───── Supplied material ─────
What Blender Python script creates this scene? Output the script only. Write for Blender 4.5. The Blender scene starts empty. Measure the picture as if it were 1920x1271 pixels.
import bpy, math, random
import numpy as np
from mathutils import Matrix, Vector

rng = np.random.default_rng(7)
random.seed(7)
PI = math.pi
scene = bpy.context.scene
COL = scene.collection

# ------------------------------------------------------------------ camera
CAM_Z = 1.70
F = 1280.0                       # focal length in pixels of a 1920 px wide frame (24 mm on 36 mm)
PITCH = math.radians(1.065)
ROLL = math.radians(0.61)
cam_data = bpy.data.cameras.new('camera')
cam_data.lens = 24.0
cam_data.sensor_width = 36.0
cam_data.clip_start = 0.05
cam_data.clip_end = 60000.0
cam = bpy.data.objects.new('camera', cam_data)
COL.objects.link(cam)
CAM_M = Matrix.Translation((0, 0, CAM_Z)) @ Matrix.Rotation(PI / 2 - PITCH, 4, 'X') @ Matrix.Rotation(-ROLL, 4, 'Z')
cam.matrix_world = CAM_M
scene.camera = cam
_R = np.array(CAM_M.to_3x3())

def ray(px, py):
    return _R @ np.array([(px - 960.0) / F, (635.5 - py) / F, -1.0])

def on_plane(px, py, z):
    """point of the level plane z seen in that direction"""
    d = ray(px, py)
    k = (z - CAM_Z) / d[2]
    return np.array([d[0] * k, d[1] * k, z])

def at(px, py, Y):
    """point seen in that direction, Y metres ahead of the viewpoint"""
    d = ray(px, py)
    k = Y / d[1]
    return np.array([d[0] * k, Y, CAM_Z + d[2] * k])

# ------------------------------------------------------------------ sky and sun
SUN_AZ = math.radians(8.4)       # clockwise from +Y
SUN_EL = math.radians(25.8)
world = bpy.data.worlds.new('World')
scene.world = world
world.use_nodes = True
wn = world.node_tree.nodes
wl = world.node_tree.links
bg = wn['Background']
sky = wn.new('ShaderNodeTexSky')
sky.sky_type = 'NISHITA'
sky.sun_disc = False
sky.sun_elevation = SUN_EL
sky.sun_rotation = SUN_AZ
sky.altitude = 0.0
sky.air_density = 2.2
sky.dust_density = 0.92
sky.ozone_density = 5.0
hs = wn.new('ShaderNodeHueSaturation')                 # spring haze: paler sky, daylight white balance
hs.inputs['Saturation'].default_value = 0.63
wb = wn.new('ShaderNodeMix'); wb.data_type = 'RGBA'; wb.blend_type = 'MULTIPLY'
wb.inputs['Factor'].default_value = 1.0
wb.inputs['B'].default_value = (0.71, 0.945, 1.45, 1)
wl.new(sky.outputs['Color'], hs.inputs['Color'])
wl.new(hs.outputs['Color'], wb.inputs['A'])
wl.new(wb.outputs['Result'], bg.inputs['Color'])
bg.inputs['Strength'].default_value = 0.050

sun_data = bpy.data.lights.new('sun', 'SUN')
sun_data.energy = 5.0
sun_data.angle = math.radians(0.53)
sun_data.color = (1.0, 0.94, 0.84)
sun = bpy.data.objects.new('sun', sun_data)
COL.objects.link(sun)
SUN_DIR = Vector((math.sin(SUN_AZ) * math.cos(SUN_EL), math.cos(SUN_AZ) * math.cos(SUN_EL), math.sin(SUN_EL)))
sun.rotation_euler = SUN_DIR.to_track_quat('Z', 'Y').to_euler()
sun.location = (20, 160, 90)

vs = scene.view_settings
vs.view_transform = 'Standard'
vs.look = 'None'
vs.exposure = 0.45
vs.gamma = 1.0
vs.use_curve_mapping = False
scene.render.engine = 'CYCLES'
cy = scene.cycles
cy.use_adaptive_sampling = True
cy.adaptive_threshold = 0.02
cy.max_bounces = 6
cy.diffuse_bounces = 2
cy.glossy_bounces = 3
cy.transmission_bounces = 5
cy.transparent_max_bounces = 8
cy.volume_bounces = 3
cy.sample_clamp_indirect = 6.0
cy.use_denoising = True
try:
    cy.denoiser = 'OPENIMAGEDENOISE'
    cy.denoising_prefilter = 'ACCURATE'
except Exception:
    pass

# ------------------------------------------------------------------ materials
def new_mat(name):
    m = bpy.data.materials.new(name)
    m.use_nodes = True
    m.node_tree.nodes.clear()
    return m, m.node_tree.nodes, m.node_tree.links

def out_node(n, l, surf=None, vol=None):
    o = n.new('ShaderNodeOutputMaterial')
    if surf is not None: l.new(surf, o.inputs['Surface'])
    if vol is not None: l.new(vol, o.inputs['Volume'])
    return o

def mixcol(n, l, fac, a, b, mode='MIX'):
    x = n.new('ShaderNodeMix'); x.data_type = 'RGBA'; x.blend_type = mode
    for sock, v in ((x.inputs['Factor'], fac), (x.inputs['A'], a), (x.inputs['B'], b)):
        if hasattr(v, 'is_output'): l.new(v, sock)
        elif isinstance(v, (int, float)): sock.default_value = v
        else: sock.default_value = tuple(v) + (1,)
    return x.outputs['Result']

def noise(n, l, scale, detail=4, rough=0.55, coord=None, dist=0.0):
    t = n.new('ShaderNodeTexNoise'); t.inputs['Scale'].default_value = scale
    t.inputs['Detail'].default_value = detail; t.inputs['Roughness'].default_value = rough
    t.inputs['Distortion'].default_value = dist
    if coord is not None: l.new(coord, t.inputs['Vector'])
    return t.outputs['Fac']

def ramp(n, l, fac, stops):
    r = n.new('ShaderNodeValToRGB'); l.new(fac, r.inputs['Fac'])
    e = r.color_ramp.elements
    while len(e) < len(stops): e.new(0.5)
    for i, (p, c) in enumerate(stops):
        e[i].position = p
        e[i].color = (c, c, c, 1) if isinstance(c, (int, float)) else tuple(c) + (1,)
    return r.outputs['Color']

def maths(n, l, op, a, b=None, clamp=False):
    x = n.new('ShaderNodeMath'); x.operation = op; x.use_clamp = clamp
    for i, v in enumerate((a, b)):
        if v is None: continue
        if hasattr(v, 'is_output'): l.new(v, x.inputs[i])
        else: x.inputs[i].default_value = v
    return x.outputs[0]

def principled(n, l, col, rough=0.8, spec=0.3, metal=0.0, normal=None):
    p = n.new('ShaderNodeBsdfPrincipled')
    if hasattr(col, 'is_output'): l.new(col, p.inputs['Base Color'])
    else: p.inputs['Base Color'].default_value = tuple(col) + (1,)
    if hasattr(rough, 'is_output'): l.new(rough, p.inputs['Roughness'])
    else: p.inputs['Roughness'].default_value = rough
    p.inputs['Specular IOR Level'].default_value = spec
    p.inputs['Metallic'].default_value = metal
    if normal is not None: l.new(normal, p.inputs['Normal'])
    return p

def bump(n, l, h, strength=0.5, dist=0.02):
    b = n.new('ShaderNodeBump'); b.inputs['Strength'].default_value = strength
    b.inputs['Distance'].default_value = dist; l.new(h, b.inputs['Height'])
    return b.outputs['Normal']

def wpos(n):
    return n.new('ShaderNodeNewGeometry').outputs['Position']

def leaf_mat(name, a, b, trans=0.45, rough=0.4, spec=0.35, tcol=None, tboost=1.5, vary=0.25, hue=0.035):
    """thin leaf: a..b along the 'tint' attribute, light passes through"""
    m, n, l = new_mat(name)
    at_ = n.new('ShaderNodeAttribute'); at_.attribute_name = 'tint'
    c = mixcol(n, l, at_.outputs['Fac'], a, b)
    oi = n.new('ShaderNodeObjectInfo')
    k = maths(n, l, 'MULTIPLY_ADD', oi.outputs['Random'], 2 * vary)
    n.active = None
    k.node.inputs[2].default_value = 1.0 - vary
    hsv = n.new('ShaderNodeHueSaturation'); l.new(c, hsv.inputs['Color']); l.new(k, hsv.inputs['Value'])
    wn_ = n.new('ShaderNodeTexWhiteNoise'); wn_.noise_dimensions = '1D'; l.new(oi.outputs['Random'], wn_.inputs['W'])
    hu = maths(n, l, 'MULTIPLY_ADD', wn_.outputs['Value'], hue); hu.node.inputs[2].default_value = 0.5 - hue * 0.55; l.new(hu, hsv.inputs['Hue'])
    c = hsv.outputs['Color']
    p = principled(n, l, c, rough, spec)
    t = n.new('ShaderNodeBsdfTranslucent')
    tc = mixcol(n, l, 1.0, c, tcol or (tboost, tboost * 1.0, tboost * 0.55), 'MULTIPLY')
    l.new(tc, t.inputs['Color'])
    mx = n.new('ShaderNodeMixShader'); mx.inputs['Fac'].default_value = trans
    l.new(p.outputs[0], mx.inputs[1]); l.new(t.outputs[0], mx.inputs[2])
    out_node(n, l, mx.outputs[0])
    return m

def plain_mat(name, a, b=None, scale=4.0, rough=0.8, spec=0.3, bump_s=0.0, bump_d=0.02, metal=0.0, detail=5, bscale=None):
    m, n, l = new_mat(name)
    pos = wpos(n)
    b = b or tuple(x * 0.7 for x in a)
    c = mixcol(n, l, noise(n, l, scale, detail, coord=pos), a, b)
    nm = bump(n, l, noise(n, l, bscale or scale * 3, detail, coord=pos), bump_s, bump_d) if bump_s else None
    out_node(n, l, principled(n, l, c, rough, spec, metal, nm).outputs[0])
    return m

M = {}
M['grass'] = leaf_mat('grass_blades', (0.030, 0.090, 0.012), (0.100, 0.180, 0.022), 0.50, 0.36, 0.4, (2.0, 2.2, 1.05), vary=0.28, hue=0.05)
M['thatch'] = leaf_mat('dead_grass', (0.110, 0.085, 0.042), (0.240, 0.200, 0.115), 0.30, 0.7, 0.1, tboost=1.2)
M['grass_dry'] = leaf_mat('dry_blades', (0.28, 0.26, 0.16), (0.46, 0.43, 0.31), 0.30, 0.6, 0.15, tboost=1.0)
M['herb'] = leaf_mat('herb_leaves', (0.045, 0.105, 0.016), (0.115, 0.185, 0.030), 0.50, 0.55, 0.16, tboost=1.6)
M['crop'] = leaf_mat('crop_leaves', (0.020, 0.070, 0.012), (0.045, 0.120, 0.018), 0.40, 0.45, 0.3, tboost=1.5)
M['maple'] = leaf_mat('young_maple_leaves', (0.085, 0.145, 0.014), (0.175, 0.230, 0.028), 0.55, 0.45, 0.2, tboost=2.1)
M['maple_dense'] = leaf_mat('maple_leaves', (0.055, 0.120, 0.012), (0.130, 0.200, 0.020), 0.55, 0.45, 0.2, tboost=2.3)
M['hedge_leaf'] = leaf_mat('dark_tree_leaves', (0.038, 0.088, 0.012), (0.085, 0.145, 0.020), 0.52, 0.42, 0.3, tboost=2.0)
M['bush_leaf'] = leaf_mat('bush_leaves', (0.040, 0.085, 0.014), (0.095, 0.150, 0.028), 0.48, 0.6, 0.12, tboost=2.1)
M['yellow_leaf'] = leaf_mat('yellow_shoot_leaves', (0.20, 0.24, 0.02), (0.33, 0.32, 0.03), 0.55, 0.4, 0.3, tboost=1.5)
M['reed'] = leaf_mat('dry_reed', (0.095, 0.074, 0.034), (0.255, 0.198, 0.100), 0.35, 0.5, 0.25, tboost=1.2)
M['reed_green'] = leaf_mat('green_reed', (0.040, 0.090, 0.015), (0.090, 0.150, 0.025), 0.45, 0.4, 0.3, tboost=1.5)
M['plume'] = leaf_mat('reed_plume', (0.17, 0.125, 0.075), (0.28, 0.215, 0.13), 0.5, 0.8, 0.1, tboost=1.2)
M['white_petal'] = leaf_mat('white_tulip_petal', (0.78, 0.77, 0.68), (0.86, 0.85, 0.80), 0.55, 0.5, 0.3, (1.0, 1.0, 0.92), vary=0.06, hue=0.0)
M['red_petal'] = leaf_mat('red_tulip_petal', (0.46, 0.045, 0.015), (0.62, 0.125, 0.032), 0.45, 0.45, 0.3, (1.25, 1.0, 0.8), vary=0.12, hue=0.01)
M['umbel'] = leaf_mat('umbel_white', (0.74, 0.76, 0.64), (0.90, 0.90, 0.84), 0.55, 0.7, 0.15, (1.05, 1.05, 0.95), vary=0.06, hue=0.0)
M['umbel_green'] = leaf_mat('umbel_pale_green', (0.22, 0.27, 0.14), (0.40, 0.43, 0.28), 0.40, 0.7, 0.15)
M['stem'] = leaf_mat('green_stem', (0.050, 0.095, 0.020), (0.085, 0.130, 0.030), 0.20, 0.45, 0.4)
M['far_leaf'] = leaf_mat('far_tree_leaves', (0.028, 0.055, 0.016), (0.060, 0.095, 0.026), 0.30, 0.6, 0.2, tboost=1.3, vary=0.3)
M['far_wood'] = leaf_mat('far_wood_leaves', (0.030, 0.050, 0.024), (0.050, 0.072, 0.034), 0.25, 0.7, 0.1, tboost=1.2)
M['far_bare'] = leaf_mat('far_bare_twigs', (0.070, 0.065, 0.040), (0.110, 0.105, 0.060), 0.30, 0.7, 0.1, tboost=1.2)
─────
Task directions: Everything from the first line above through the line that contains "return np.array([d[0] * k, Y, CAM_Z" should be duplicated exactly, please, and nothing beyond it.

Solution below:
What Blender Python script creates this scene? Output the script only. Write for Blender 4.5. The Blender scene starts empty. Measure the picture as if it were 1920x1271 pixels.
import bpy, math, random
import numpy as np
from mathutils import Matrix, Vector

rng = np.random.default_rng(7)
random.seed(7)
PI = math.pi
scene = bpy.context.scene
COL = scene.collection

# ------------------------------------------------------------------ camera
CAM_Z = 1.70
F = 1280.0                       # focal length in pixels of a 1920 px wide frame (24 mm on 36 mm)
PITCH = math.radians(1.065)
ROLL = math.radians(0.61)
cam_data = bpy.data.cameras.new('camera')
cam_data.lens = 24.0
cam_data.sensor_width = 36.0
cam_data.clip_start = 0.05
cam_data.clip_end = 60000.0
cam = bpy.data.objects.new('camera', cam_data)
COL.objects.link(cam)
CAM_M = Matrix.Translation((0, 0, CAM_Z)) @ Matrix.Rotation(PI / 2 - PITCH, 4, 'X') @ Matrix.Rotation(-ROLL, 4, 'Z')
cam.matrix_world = CAM_M
scene.camera = cam
_R = np.array(CAM_M.to_3x3())

def ray(px, py):
    return _R @ np.array([(px - 960.0) / F, (635.5 - py) / F, -1.0])

def on_plane(px, py, z):
    """point of the level plane z seen in that direction"""
    d = ray(px, py)
    k = (z - CAM_Z) / d[2]
    return np.array([d[0] * k, d[1] * k, z])

def at(px, py, Y):
    """point seen in that direction, Y metres ahead of the viewpoint"""
    d = ray(px, py)
    k = Y / d[1]
    return np.array([d[0] * k, Y, CAM_Z + d[2] * k])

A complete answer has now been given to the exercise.